§ **What to produce**: Take the material below and write it all out again exactly.

======== Given records ========

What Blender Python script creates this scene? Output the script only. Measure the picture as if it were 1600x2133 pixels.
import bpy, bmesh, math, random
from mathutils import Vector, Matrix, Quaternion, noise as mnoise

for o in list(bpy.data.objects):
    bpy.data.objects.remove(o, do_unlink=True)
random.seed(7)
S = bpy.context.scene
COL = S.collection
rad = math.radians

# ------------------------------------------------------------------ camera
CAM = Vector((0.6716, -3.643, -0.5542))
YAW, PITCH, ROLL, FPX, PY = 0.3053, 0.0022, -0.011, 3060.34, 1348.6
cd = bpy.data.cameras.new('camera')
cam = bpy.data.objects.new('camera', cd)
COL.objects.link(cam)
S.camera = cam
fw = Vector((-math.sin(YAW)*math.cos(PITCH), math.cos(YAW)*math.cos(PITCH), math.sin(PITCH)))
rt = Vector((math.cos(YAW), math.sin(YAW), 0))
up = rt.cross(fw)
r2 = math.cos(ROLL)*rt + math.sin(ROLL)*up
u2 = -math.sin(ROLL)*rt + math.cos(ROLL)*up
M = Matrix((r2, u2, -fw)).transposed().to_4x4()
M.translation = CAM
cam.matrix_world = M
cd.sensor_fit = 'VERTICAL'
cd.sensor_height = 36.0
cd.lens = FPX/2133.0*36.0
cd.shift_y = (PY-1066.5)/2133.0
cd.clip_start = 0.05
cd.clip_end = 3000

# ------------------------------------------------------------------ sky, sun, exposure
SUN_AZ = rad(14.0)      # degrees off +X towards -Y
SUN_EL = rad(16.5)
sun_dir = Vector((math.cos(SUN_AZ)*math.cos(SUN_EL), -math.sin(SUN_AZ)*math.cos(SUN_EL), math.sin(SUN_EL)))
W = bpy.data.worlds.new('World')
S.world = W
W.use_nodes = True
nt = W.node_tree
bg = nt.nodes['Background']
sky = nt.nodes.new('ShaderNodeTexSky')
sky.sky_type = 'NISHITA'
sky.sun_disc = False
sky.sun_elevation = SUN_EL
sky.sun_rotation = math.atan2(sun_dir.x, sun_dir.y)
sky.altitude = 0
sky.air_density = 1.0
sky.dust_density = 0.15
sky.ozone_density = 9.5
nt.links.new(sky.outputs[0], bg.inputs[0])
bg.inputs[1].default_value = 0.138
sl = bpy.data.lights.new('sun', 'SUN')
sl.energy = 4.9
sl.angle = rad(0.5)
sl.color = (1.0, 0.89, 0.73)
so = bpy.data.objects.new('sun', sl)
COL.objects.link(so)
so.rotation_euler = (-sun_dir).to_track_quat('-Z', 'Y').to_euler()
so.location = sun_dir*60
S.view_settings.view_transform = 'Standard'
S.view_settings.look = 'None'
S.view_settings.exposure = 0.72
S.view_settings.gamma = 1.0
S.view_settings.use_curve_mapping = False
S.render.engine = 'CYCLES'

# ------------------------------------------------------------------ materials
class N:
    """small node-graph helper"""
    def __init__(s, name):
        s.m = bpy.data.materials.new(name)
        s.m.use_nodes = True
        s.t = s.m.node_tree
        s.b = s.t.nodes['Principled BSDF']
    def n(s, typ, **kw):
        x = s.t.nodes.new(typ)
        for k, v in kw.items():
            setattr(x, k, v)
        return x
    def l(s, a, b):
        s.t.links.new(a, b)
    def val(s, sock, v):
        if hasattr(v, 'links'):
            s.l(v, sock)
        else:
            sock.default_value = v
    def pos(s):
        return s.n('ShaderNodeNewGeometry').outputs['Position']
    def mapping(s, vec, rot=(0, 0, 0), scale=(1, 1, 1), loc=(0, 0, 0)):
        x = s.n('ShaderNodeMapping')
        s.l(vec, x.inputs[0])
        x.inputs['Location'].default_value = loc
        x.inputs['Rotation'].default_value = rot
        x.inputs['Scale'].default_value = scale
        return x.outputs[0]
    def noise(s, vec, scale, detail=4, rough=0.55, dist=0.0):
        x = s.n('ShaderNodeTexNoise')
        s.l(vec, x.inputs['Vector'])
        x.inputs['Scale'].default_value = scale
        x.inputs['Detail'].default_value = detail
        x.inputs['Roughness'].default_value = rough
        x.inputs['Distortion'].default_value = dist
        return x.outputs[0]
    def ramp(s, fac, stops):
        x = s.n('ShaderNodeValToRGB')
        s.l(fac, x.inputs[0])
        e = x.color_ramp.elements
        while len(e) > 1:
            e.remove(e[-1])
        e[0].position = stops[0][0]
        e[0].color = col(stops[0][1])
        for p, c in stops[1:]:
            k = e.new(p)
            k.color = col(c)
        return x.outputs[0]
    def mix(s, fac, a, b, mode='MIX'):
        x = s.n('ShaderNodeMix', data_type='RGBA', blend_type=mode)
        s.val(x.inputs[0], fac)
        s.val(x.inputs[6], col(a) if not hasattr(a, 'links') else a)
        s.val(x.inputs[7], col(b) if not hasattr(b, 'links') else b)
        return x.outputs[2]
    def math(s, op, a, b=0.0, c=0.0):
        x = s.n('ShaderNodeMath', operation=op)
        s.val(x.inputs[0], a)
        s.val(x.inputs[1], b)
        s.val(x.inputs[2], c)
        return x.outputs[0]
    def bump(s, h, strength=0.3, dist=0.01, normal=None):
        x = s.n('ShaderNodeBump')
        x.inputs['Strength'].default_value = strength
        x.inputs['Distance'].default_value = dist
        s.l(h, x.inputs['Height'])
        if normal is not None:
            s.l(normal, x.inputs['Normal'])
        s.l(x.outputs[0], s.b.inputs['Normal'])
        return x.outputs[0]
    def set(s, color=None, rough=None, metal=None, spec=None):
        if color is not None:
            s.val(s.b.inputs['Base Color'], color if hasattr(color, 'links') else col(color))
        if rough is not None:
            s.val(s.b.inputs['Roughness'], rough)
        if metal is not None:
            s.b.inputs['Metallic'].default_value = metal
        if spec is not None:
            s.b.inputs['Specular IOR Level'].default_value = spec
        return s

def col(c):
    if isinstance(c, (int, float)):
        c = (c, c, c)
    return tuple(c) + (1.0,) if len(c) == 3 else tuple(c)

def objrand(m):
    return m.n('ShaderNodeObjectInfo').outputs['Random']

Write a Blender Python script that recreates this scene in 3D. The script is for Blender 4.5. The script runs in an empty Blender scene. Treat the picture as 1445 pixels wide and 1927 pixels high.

========

§ **Result for this exercise**:
What Blender Python script creates this scene? Output the script only. Measure the picture as if it were 1600x2133 pixels.
import bpy, bmesh, math, random
from mathutils import Vector, Matrix, Quaternion, noise as mnoise

for o in list(bpy.data.objects):
    bpy.data.objects.remove(o, do_unlink=True)
random.seed(7)
S = bpy.context.scene
COL = S.collection
rad = math.radians

# ------------------------------------------------------------------ camera
CAM = Vector((0.6716, -3.643, -0.5542))
YAW, PITCH, ROLL, FPX, PY = 0.3053, 0.0022, -0.011, 3060.34, 1348.6
cd = bpy.data.cameras.new('camera')
cam = bpy.data.objects.new('camera', cd)
COL.objects.link(cam)
S.camera = cam
fw = Vector((-math.sin(YAW)*math.cos(PITCH), math.cos(YAW)*math.cos(PITCH), math.sin(PITCH)))
rt = Vector((math.cos(YAW), math.sin(YAW), 0))
up = rt.cross(fw)
r2 = math.cos(ROLL)*rt + math.sin(ROLL)*up
u2 = -math.sin(ROLL)*rt + math.cos(ROLL)*up
M = Matrix((r2, u2, -fw)).transposed().to_4x4()
M.translation = CAM
cam.matrix_world = M
cd.sensor_fit = 'VERTICAL'
cd.sensor_height = 36.0
cd.lens = FPX/2133.0*36.0
cd.shift_y = (PY-1066.5)/2133.0
cd.clip_start = 0.05
cd.clip_end = 3000

# ------------------------------------------------------------------ sky, sun, exposure
SUN_AZ = rad(14.0)      # degrees off +X towards -Y
SUN_EL = rad(16.5)
sun_dir = Vector((math.cos(SUN_AZ)*math.cos(SUN_EL), -math.sin(SUN_AZ)*math.cos(SUN_EL), math.sin(SUN_EL)))
W = bpy.data.worlds.new('World')
S.world = W
W.use_nodes = True
nt = W.node_tree
bg = nt.nodes['Background']
sky = nt.nodes.new('ShaderNodeTexSky')
sky.sky_type = 'NISHITA'
sky.sun_disc = False
sky.sun_elevation = SUN_EL
sky.sun_rotation = math.atan2(sun_dir.x, sun_dir.y)
sky.altitude = 0
sky.air_density = 1.0
sky.dust_density = 0.15
sky.ozone_density = 9.5
nt.links.new(sky.outputs[0], bg.inputs[0])
bg.inputs[1].default_value = 0.138
sl = bpy.data.lights.new('sun', 'SUN')
sl.energy = 4.9
sl.angle = rad(0.5)
sl.color = (1.0, 0.89, 0.73)
so = bpy.data.objects.new('sun', sl)
COL.objects.link(so)
so.rotation_euler = (-sun_dir).to_track_quat('-Z', 'Y').to_euler()
so.location = sun_dir*60
S.view_settings.view_transform = 'Standard'
S.view_settings.look = 'None'
S.view_settings.exposure = 0.72
S.view_settings.gamma = 1.0
S.view_settings.use_curve_mapping = False
S.render.engine = 'CYCLES'

# ------------------------------------------------------------------ materials
class N:
    """small node-graph helper"""
    def __init__(s, name):
        s.m = bpy.data.materials.new(name)
        s.m.use_nodes = True
        s.t = s.m.node_tree
        s.b = s.t.nodes['Principled BSDF']
    def n(s, typ, **kw):
        x = s.t.nodes.new(typ)
        for k, v in kw.items():
            setattr(x, k, v)
        return x
    def l(s, a, b):
        s.t.links.new(a, b)
    def val(s, sock, v):
        if hasattr(v, 'links'):
            s.l(v, sock)
        else:
            sock.default_value = v
    def pos(s):
        return s.n('ShaderNodeNewGeometry').outputs['Position']
    def mapping(s, vec, rot=(0, 0, 0), scale=(1, 1, 1), loc=(0, 0, 0)):
        x = s.n('ShaderNodeMapping')
        s.l(vec, x.inputs[0])
        x.inputs['Location'].default_value = loc
        x.inputs['Rotation'].default_value = rot
        x.inputs['Scale'].default_value = scale
        return x.outputs[0]
    def noise(s, vec, scale, detail=4, rough=0.55, dist=0.0):
        x = s.n('ShaderNodeTexNoise')
        s.l(vec, x.inputs['Vector'])
        x.inputs['Scale'].default_value = scale
        x.inputs['Detail'].default_value = detail
        x.inputs['Roughness'].default_value = rough
        x.inputs['Distortion'].default_value = dist
        return x.outputs[0]
    def ramp(s, fac, stops):
        x = s.n('ShaderNodeValToRGB')
        s.l(fac, x.inputs[0])
        e = x.color_ramp.elements
        while len(e) > 1:
            e.remove(e[-1])
        e[0].position = stops[0][0]
        e[0].color = col(stops[0][1])
        for p, c in stops[1:]:
            k = e.new(p)
            k.color = col(c)
        return x.outputs[0]
    def mix(s, fac, a, b, mode='MIX'):
        x = s.n('ShaderNodeMix', data_type='RGBA', blend_type=mode)
        s.val(x.inputs[0], fac)
        s.val(x.inputs[6], col(a) if not hasattr(a, 'links') else a)
        s.val(x.inputs[7], col(b) if not hasattr(b, 'links') else b)
        return x.outputs[2]
    def math(s, op, a, b=0.0, c=0.0):
        x = s.n('ShaderNodeMath', operation=op)
        s.val(x.inputs[0], a)
        s.val(x.inputs[1], b)
        s.val(x.inputs[2], c)
        return x.outputs[0]
    def bump(s, h, strength=0.3, dist=0.01, normal=None):
        x = s.n('ShaderNodeBump')
        x.inputs['Strength'].default_value = strength
        x.inputs['Distance'].default_value = dist
        s.l(h, x.inputs['Height'])
        if normal is not None:
            s.l(normal, x.inputs['Normal'])
        s.l(x.outputs[0], s.b.inputs['Normal'])
        return x.outputs[0]
    def set(s, color=None, rough=None, metal=None, spec=None):
        if color is not None:
            s.val(s.b.inputs['Base Color'], color if hasattr(color, 'links') else col(color))
        if rough is not None:
            s.val(s.b.inputs['Roughness'], rough)
        if metal is not None:
            s.b.inputs['Metallic'].default_value = metal
        if spec is not None:
            s.b.inputs['Specular IOR Level'].default_value = spec
        return s

def col(c):
    if isinstance(c, (int, float)):
        c = (c, c, c)
    return tuple(c) + (1.0,) if len(c) == 3 else tuple(c)

def objrand(m):
    return m.n('ShaderNodeObjectInfo').outputs['Random']

Write a Blender Python script that recreates this scene in 3D. The script is for Blender 4.5. The script runs in an empty Blender scene. Treat the picture as 1445 pixels wide and 1927 pixels high.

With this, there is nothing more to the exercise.